Scripts that build scenes:
▼▼▼

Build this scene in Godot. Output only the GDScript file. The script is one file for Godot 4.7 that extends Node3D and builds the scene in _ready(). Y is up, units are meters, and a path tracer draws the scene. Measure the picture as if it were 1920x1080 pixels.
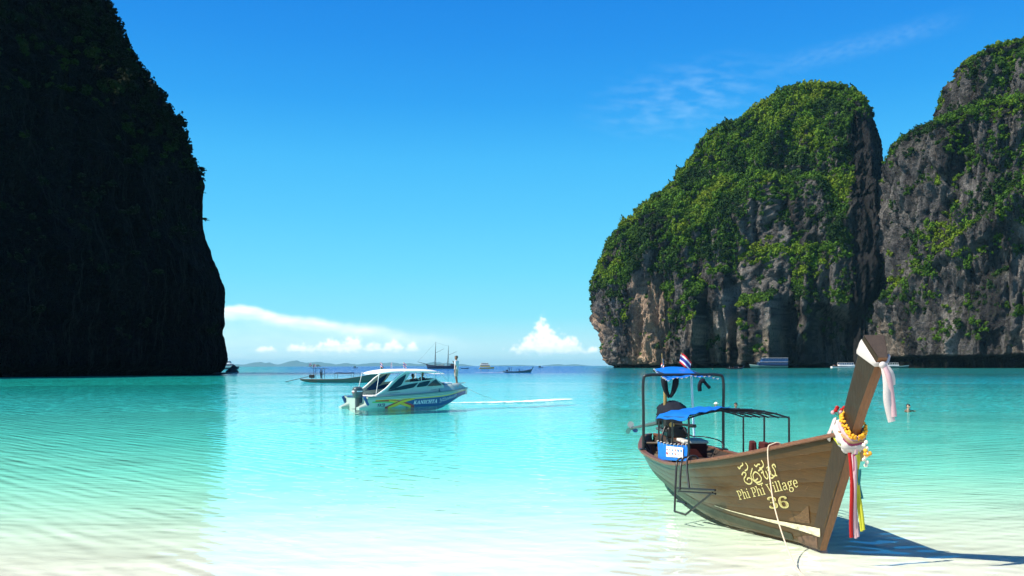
extends Node3D
# A tropical bay: limestone cliffs, clear shallow water, a longtail boat in front and a speedboat further out.
# x right, y up, the camera looks along -z. The water lies at y = 0.

var rng := RandomNumberGenerator.new()
var M := {}                      # materials by name
var used := {}                   # names taken at top level

# ---------------------------------------------------------------- the set-up
func _ready() -> void:
	rng.seed = 7
	var cam := Camera3D.new()
	cam.name = "camera"
	cam.projection = Camera3D.PROJECTION_FRUSTUM          # a level camera with a rising lens
	cam.near = 0.1
	cam.far = 250000.0
	cam.size = 0.1 * 1080.0 / 1663.0
	cam.frustum_offset = Vector2(0, 0.1 * 146.3 / 1663.0)
	cam.position = Vector3(0, 2.4, 0)
	cam.rotation.z = -0.0018
	add_child(cam)
	cam.current = true

	var env := Environment.new()
	env.background_mode = Environment.BG_SKY
	env.sky = Sky.new()
	var pano := PanoramaSkyMaterial.new()
	pano.panorama = ImageTexture.create_from_image(sky_image())
	env.sky.sky_material = pano
	env.tonemap_mode = Environment.TONE_MAPPER_LINEAR
	env.tonemap_exposure = 1.6
	env.sdfgi_enabled = true
	env.ssao_enabled = true
	env.ssil_enabled = true
	env.fog_enabled = true
	env.fog_light_color = Color(0.62, 0.90, 1.0)
	env.fog_density = 0.000019
	var we := WorldEnvironment.new()
	we.name = "world_environment"
	we.environment = env
	add_child(we)

	var sun := DirectionalLight3D.new()
	sun.name = "sun"
	sun.light_color = Color(1.0, 0.965, 0.9)
	sun.light_energy = 1.6
	sun.light_angular_distance = 0.5
	sun.shadow_enabled = true
	add_child(sun)
	sun.look_at_from_position(Vector3(-0.63, 0.777, 0.22) * 100.0, Vector3.ZERO, Vector3.FORWARD)

	make_materials()
	build_sea()
	build_left_cliff()
	build_middle_rock()
	build_right_cliff()
	build_far_hills()
	build_longtail()
	build_speedboat()
	build_far_boats()
	build_small_things()

# ---------------------------------------------------------------- helpers
func lin(r: float, g: float, b: float) -> Color:
	return Color(r, g, b).linear_to_srgb()

func numbered(called: String) -> String:
	used[called] = used.get(called, -1) + 1
	return called if used[called] == 0 else "%s_%03d" % [called, used[called]]

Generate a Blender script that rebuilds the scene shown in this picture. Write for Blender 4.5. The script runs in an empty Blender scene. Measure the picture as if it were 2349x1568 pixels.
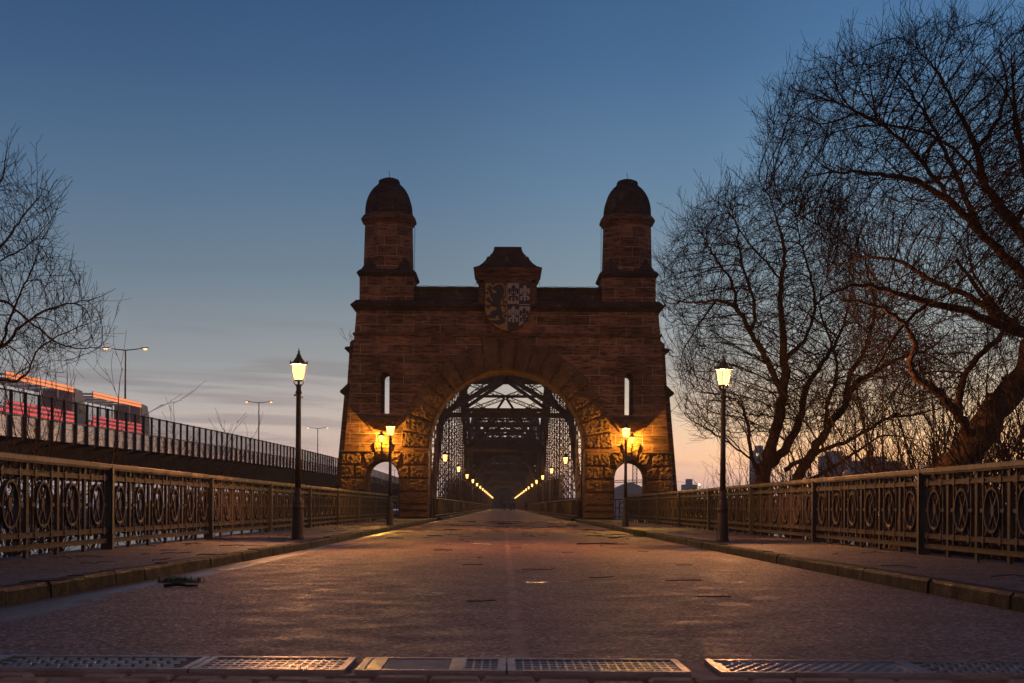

▲▲▲

Find the word "pixels" in the records and pull out each line that has it.

Build this scene in Godot. Output only the GDScript file. The script is one file for Godot 4.7 that extends Node3D and builds the scene in _ready(). Y is up, units are meters, and a path tracer draws the scene. Measure the picture as if it were 1920x1080 pixels.
Generate a Blender script that rebuilds the scene shown in this picture. Write for Blender 4.5. The script runs in an empty Blender scene. Measure the picture as if it were 2349x1568 pixels.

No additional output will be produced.